Altri richiami con esplicito riferimento al genere riguardano: il contrasto agli stereotipi relativi alle donne e alle ragazze con disabilità (punto 20); la prevenzione e la lotta contro la violenza sulle donne e la violenza domestica (punto 44); l’accesso ai servizi per la salute sessuale e riproduttiva (punti 61 e 62); l’alto tasso di disoccupazione tra le donne con disabilità (punti 69 e 70).
Tutte criticità che al momento non sono state minimamente affrontate dai diversi governi che si sono succeduti, nonostante organismi come il Forum Italiano sulla disabilità (Fid), non perdano occasione per sollecitare politiche e azioni mirate.
Tuttavia, commetteremmo un grave errore se pensassimo che la responsabilità del cambiamento competa solo alle Istituzioni o della società in generale. Infatti, ferme le responsabilità istituzionali e della società, se vogliamo che qualcosa cambi sul fronte delle discriminazioni multiple dobbiamo essere noi per primi e per prime a sentirci Stato, sia a livello individuale che nelle nostre formazioni sociali.

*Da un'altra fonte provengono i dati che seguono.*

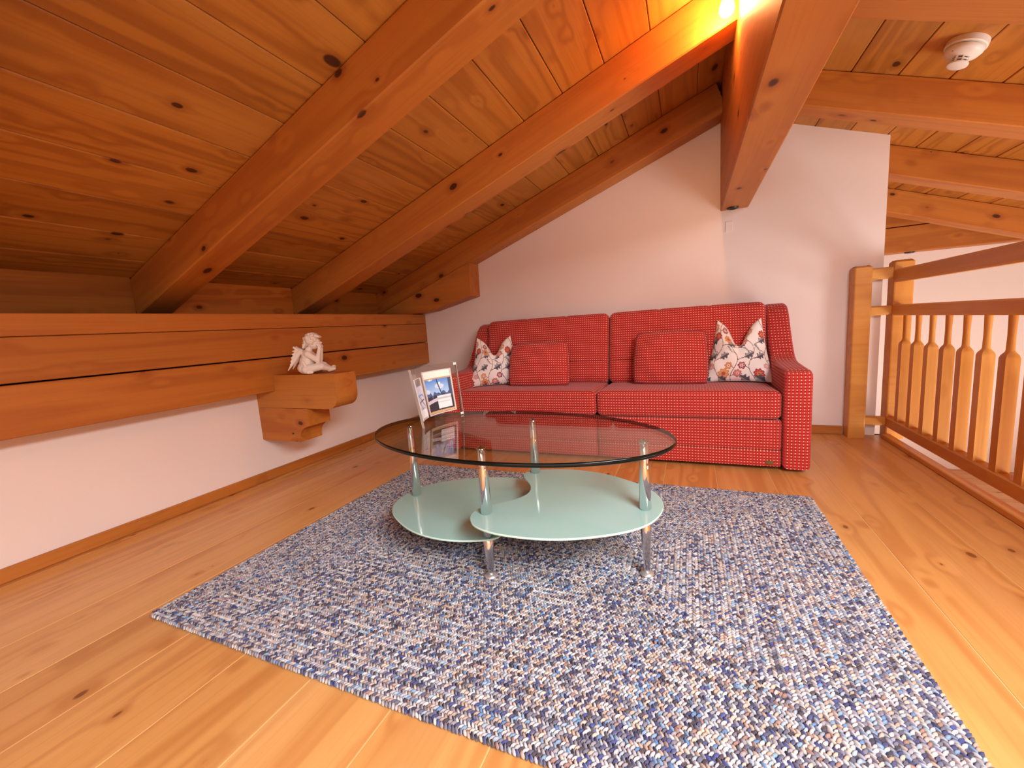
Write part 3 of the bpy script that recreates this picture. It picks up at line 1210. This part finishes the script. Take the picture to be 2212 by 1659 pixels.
def fpt(s, z, off):
    """point on the curved frame: s 0..1 along, z height, off towards the room"""
    t = s
    p = (1 - t) ** 2 * FA + 2 * t * (1 - t) * (2 * FM - .5 * FA - .5 * FB) + t ** 2 * FB
    d = 2 * (1 - t) * ((2 * FM - .5 * FA - .5 * FB) - FA) + 2 * t * (FB - (2 * FM - .5 * FA - .5 * FB))
    d /= np.linalg.norm(d)
    nrm = np.array([d[1], -d[0]])
    q = p + nrm * (off - LEAN * z / FH)
    return (q[0] - FM[0], q[1] - FM[1], z)


def curved_slab(nm, s0, s1, z0, z1, o0, o1, mat, n=14, parent=None):
    v, f = [], []
    for i in range(n + 1):
        s = s0 + (s1 - s0) * i / n
        v += [fpt(s, z0, o0), fpt(s, z0, o1), fpt(s, z1, o1), fpt(s, z1, o0)]
    for i in range(n):
        for k in range(4):
            f.append((i * 4 + k, i * 4 + (k + 1) % 4, (i + 1) * 4 + (k + 1) % 4, (i + 1) * 4 + k))
    f += [(3, 2, 1, 0), (n * 4, n * 4 + 1, n * 4 + 2, n * 4 + 3)]
    me = pydata(nm, v, f)
    bm = bmesh.new()
    bm.from_mesh(me)
    bmesh.ops.recalc_face_normals(bm, faces=bm.faces[:])
    bm.to_mesh(me)
    bm.free()
    return obj(nm, me, mat, parent or ft)


curved_slab('acrylic_body', 0, 1, 0, FH, -.005, .005, M_ACRYL)


def paint_photo(U, Vv, which):
    c = np.zeros((len(U), 3))
    sky = np.array(s2l(70, 128, 206)[:3])
    hor = np.array(s2l(176, 206, 236)[:3])
    c[:] = sky + (hor - sky) * np.clip(1 - (Vv - .45) / .4, 0, 1)[:, None]
    cl = np.sin(U * 9 + Vv * 14) + np.sin(U * 4 - Vv * 23 + 1.0)
    c[cl > .9] = s2l(206, 220, 238)[:3]
    if which == 1:
        mt = .44 + .05 * np.abs(np.sin(U * 11)) + .02 * np.sin(U * 37)
        c[Vv < mt] = s2l(84, 100, 140)[:3]
        c[Vv < mt - .08] = s2l(62, 56, 66)[:3]
        c[(Vv < .30 + .12 * U) & (Vv > .22 + .12 * U) & (U < .5)] = s2l(206, 196, 206)[:3]
        c[np.abs(U - (.52 + .35 * (1 - Vv) ** 2 * 1.2)) < .018] = s2l(44, 50, 62)[:3]
        c[(U > .90) & (Vv > .35)] = s2l(70, 84, 110)[:3]
        c[Vv > .84] = s2l(240, 236, 222)[:3]
        c[(Vv > .80) & (Vv <= .84)] = s2l(196, 160, 120)[:3]
        m = (U > .46) & (U < .95) & (Vv > .08) & (Vv < .40)
        c[m] = s2l(238, 234, 232)[:3]
        c[m & (np.abs(Vv - .33) < .022)] = s2l(196, 194, 196)[:3]
        c[m & (np.abs(Vv - .24) < .010) & (U < .9)] = s2l(206, 204, 206)[:3]
        c[Vv < .05] = s2l(206, 168, 120)[:3]
        c[np.hypot(U - .27, (Vv - .79) * 1.5) < .035] = s2l(255, 246, 214)[:3]
        c[np.hypot(U - .62, (Vv - .70) * 1.5) < .035] = s2l(255, 246, 214)[:3]
    else:
        c[Vv > .74] = s2l(206, 206, 222)[:3]
        mt = .60 + .12 * U
        c[Vv < mt] = s2l(214, 214, 226)[:3]
        c[(Vv < mt) & (np.sin(U * 13 + Vv * 21) > .75)] = s2l(120, 124, 150)[:3]
        c[(np.abs(Vv - .46 - .1 * U) < .02)] = s2l(84, 76, 84)[:3]
        c[Vv < .26] = s2l(236, 238, 242)[:3]
        c[(Vv > .26) & (Vv < .34) & (np.sin(U * 40) > .2)] = s2l(170, 160, 160)[:3]
    return c


def photo(nm, s0, s1, z0, z1, which):
    nu, nv = 60, 90
    v, f = [], []
    uu, vv = [], []
    for i in range(nu + 1):
        for j in range(nv + 1):
            v.append(fpt(s0 + (s1 - s0) * i / nu, z0 + (z1 - z0) * j / nv, .0058))
            uu.append(i / nu)
            vv.append(j / nv)
    for i in range(nu):
        for j in range(nv):
            a = i * (nv + 1) + j
            f.append((a, a + nv + 1, a + nv + 2, a + 1))
    me = pydata(nm, v, f)
    at = me.color_attributes.new('Col', 'FLOAT_COLOR', 'POINT')
    c = paint_photo(np.array(uu), np.array(vv), which)
    at.data.foreach_set('color', np.c_[c, np.ones(len(c))].astype(np.float32).ravel())
    o = obj(nm, me, M_PHOTO, ft)
    return o


M_SIDE = plain('acrylic_side', (170, 146, 134), .1, spec=.8)
M_EDGE = plain('acrylic_edge', (214, 200, 190), .12, spec=.8)
for s0, s1, z0, z1, w in [(.055, .305, .034, .172, 0), (.405, .885, .034, .222, 1)]:
    ph = photo('photo', s0, s1, z0, z1, w)
    zt = z1 + (.035 if w == 0 else .004)
    for a, b, c, d in [(s0 - .02, s0, z0 - .006, zt), (s1, s1 + .02, z0 - .006, zt), (s0, s1, z0 - .006, z0 - .001), (s0, s1, zt - .003, zt)]:
        curved_slab('pocket_edge', a, b, c, d, .0052, .0085, M_EDGE, 6, ph)
for s in (.0, .993):
    curved_slab('side_edge', s, s + .007, 0, FH, -.0052, .0054, M_SIDE, 2)
curved_slab('corner_clip', .955, .992, FH - .012, FH - .001, .0056, .0075, M_WHITE, 2)
curved_slab('corner_clip', .955, .992, .002, .012, .0056, .0075, M_WHITE, 2)

# ---------------------------------------------------------------- cherub figurine
M_CHER = plain('cast_stone_white', (238, 222, 206), .55, spec=.3)
ch = thing('cherub_figurine', 'white seated cherub figurine with wings resting its chin in its hands', 'figurine', (-2.178, 1.880, .7165), (0, 0, math.radians(38)))


def ellipsoid(bm, c, r, rot=None, sub=2):
    q = bmesh.ops.create_icosphere(bm, subdivisions=sub, radius=1.0)
    M = Matrix.Translation(c) @ (rot.to_matrix().to_4x4() if rot else Matrix()) @ Matrix.Diagonal((*r, 1))
    bmesh.ops.transform(bm, matrix=M, verts=q['verts'])


def capsule(bm, a, b, ra, rb, n=7):
    a, b = Vector(a), Vector(b)
    for i in range(n + 1):
        t = i / n
        r = ra + (rb - ra) * t
        ellipsoid(bm, a.lerp(b, t), (r, r, r))


def remesh(nm, bm, mat, parent, vox=.0028, it=5):
    me = bpy.data.meshes.new(nm)
    bm.to_mesh(me)
    bm.free()
    o = bpy.data.objects.new(nm, me)
    COL.objects.link(o)
    r = o.modifiers.new('r', 'REMESH')
    r.mode = 'VOXEL'
    r.voxel_size = vox
    s = o.modifiers.new('s', 'SMOOTH')
    s.factor, s.iterations = .5, it
    dg = bpy.context.evaluated_depsgraph_get()
    m2 = bpy.data.meshes.new_from_object(o.evaluated_get(dg))
    bpy.data.objects.remove(o)
    m2.materials.clear()
    m2.materials.append(mat)
    m2.shade_smooth()
    o = bpy.data.objects.new(nm, m2)
    return link(o, parent)


bm = bmesh.new()
ellipsoid(bm, (-.040, 0, .040), (.050, .058, .042))          # seat
ellipsoid(bm, (-.030, 0, .075), (.045, .052, .050))          # belly
ellipsoid(bm, (-.022, 0, .112), (.038, .050, .042))          # chest
ellipsoid(bm, (-.012, 0, .148), (.022, .024, .024))          # neck
ellipsoid(bm, (.022, 0, .192), (.039, .037, .043))           # head
ellipsoid(bm, (.050, 0, .180), (.014, .024, .020))           # muzzle / cheeks
ellipsoid(bm, (.064, 0, .190), (.0075, .0065, .0075))        # nose
ellipsoid(bm, (.060, 0, .176), (.006, .010, .0035))          # lips
ellipsoid(bm, (.056, 0, .162), (.009, .010, .007))           # chin
ellipsoid(bm, (.052, .016, .205), (.010, .010, .005))        # brows
ellipsoid(bm, (.052, -.016, .205), (.010, .010, .005))
for s in (-1, 1):
    capsule(bm, (-.014, s * .044, .126), (.040, s * .050, .082), .020, .016)
    capsule(bm, (.040, s * .050, .082), (.056, s * .032, .150), .0165, .012)
    ellipsoid(bm, (.056, s * .031, .160), (.011, .010, .014))
    for q in range(4):
        capsule(bm, (.052 + q * .005, s * (.033 - q * .002), .165), (.044 + q * .006, s * (.034 - q * .001), .182 - q * .002), .0048, .0038, 4)
    capsule(bm, (.060, s * .029, .156), (.068, s * .018, .166), .0055, .004, 4)
    capsule(bm, (-.030, s * .040, .032), (.056, s * .052, .044), .030, .024)
    capsule(bm, (.056, s * .052, .042), (.098, s * .012, .022), .022, .016)
    capsule(bm, (.094, s * .016, .018), (.122, s * .004 + .006, .026 + .006 * s), .015, .012)
    for q in range(4):
        ellipsoid(bm, (.128, s * .010 + (q - 1.5) * .005, .034), (.005, .004, .006))
cb_ = remesh('body', bm, M_CHER, ch, .0026, 4)
for s in (-1, 1):
    e = lathe_mesh('eye', [(.0012, -.002), (.0042, -.0005), (.0036, .0012), (.0012, .0022)], 10)
    obj('eye', e, M_CHER, ch, (.0565, s * .0165, .1955), (0, math.radians(80), s * .25))
bm = bmesh.new()
rs = random.Random(3)
ellipsoid(bm, (.012, 0, .208), (.044, .043, .040))
for k in range(70):
    a = rs.uniform(0, 2 * math.pi)
    el = rs.uniform(-.35, 1.45)
    d = Vector((math.cos(a) * math.cos(el), math.sin(a) * math.cos(el), math.sin(el)))
    if d.x > .62 and d.z < .55:
        continue
    p = Vector((.013, 0, .206)) + Vector((d.x * .046, d.y * .045, d.z * .043))
    capsule(bm, p, p + Vector((rs.uniform(-.010, .010), rs.uniform(-.012, .012), rs.uniform(-.012, .004))), .0088, .006, 3)
for k in range(7):
    y = -.032 + k * .0107
    capsule(bm, (.040, y, .236), (.060, y * 1.05, .226 + .003 * math.sin(k * 2)), .0095, .0065, 3)
for k in range(6):
    capsule(bm, (-.028 + k * .004, -.036 + k * .014, .182), (-.034, -.036 + k * .014, .166), .010, .007, 3)
remesh('hair', bm, M_CHER, ch, .0022, 1)
# wings: feathered plates
for s in (-1, 1):
    w = thing('wing', None, None)
    bpy.data.objects.remove(w)
    bm = bmesh.new()
    for k in range(7):
        t = k / 6
        a = Vector((-.052 - .010 * t, s * (.018 + .016 * t), .150 - .010 * t))
        b = Vector((-.088 - .030 * t, s * (.034 + .026 * t), .168 - .118 * t))
        n = 7
        for i in range(n + 1):
            q = a.lerp(b, i / n)
            rr = .0125 * (1 - .55 * i / n)
            ellipsoid(bm, q, (rr, rr * .55, rr), None, 1)
    capsule(bm, (-.046, s * .018, .128), (-.086, s * .034, .170), .011, .008)
    capsule(bm, (-.066, s * .028, .135), (-.092, s * .040, .090), .016, .012)
    capsule(bm, (-.092, s * .040, .090), (-.128, s * .056, .036), .012, .004)
    remesh('wing', bm, M_CHER, ch, .0026, 1)
# loin cloth folds
bm = bmesh.new()
for k in range(6):
    t = k / 5
    capsule(bm, (-.045 + .014 * t, -.052 - .004 * math.sin(k * 2), .085 - .03 * t), (-.020 + .022 * t, -.058, .012), .0075, .010, 6)
for k in range(4):
    capsule(bm, (-.050 + .02 * k, .052, .07 - .012 * k), (-.02 + .02 * k, .058, .012), .008, .010, 5)
remesh('loin_cloth', bm, M_CHER, ch, .0028, 2)

# ---------------------------------------------------------------- smoke detector
n_ = Vector((-TL * cosT, 0, -cosT))     # board normal pointing into the room
sd_x, sd_y = 1.112, 2.605
sd = thing('smoke_detector', 'white round smoke detector on the sloping ceiling boards', 'smoke detector', (sd_x, sd_y, ZR - TL * sd_x - .0005), (math.pi, math.atan(-TL), 0))
sd.scale = (1.18, 1.18, 1.18)
sd.rotation_euler = n_.to_track_quat('Z', 'Y').to_euler()
obj('base', lathe_mesh('base', [(.060, 0), (.060, .018), (.057, .021)], 40), M_WHITE, sd)
obj('housing', lathe_mesh('housing', [(.050, .0215), (.0545, .026), (.0545, .032), (.047, .043), (.030, .050), (.026, .052)], 40), M_WHITE, sd)
for k in range(8):
    a = 2 * math.pi * k / 8
    box('vent_post', (-.002, -.003, 0), (.002, .003, .018), M_WHITE, sd).location = (.024 * math.cos(a), .024 * math.sin(a), .060)
obj('chamber', lathe_mesh('chamber', [(.019, .052), (.019, .0685)], 24), plain('vent_grey', (120, 96, 84), .8), sd)
obj('vent_ring', lathe_mesh('vent_ring', [(.025, .0585), (.0265, .060), (.025, .0615)], 32), M_WHITE, sd)
obj('sensor_cap', lathe_mesh('sensor_cap', [(.026, .0685), (.0305, .071), (.030, .0755), (.026, .078)], 36), M_WHITE, sd)
box('test_button', (-.009, -.004, -.002), (.009, .004, .002), M_DARK, sd).location = (.018, .036, .0415)

# flush blank plate on the gable wall below the ridge beam
o = box('cover_plate', (.250, YB - .004, 1.512), (.298, YB - .0002, 1.588), M_WALL, None, .0015, 1)
tag(o, 'small blank cover plate on the gable wall below the ridge beam', 'cover plate')

# ---------------------------------------------------------------- glowing lamp beside the ridge beam
lp = thing('spot_lamp', 'small glowing warm lamp beside the ridge beam at the top edge', 'lamp', (.2165, 2.312, 2.362))
obj('wall_base', lathe_mesh('wall_base', [(.030, 0), (.030, .014), (.020, .020)], 28), M_WHITE, lp, (0, 0, 0), (0, -math.pi / 2, 0))
obj('socket', tube_mesh('socket', [(-.015, 0, 0), (-.036, 0, -.010), (-.048, 0, -.040)], [.010, .011, .013], 16), M_WHITE, lp)
em = NT('lamp_glow')
e = em.n('ShaderNodeEmission')
e.inputs[0].default_value = (1.0, .47, .17, 1)
e.inputs[1].default_value = 210.0
em.t.links.new(e.outputs[0], em.out.inputs[0])
obj('bulb', lathe_mesh('bulb', [(.002, -.044), (.016, -.042), (.026, -.034), (.031, -.020), (.030, -.004), (.024, .012), (.016, .026), (.012, .034)], 20), em.m, lp, (-.052, 0, -.077))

L’associazionismo femminile è ancora permeato da un radicato abilismo, mentre quello della disabilità presenta sovente strutture e prassi operative patriarcali che talvolta non vengono scalfite neanche quando al suo interno si formano gruppi di donne con disabilità che lavorano sulle questioni di genere.
Possiamo trovare organizzazioni di rappresentanza delle persone con disabilità che, giustamente, chiedono alle istituzioni dati statistici disaggregati per il genere e la disabilità, ma poi non disaggregano in questo modo quelli relativi alla propria organizzazione. Altre che, pure avendo una storia decennale alle spalle, non hanno mai avuto una presidente donna, anche quando la base associativa ha una netta maggioranza femminile.
L’impressione è che l’associazionismo -che dovrebbe rappresentante anche le istanze delle donne e ragazze con disabilità- sia il primo a non interrogarsi e a non mettersi realmente in discussione su questi aspetti.
Queste osservazioni critiche non hanno la finalità di “screditare” l’associazionismo (di cui peraltro anche io sono espressione) ma di illustrare una dinamica che se individuata e corretta rafforzerebbe la coesione interna dell’associazionismo stesso, e metterebbe in moto un reale cambiamento culturale che si riverserebbe sulla comunità.
Non si tratta di promuovere politiche per le donne con disabilità, ma di lavorare con loro alla definizione di tutte le politiche associative, anche nelle occasioni di interlocuzione con le Istituzioni a tutti i livelli.
Nulla sulle donne con disabilità, senza le donne con disabilità.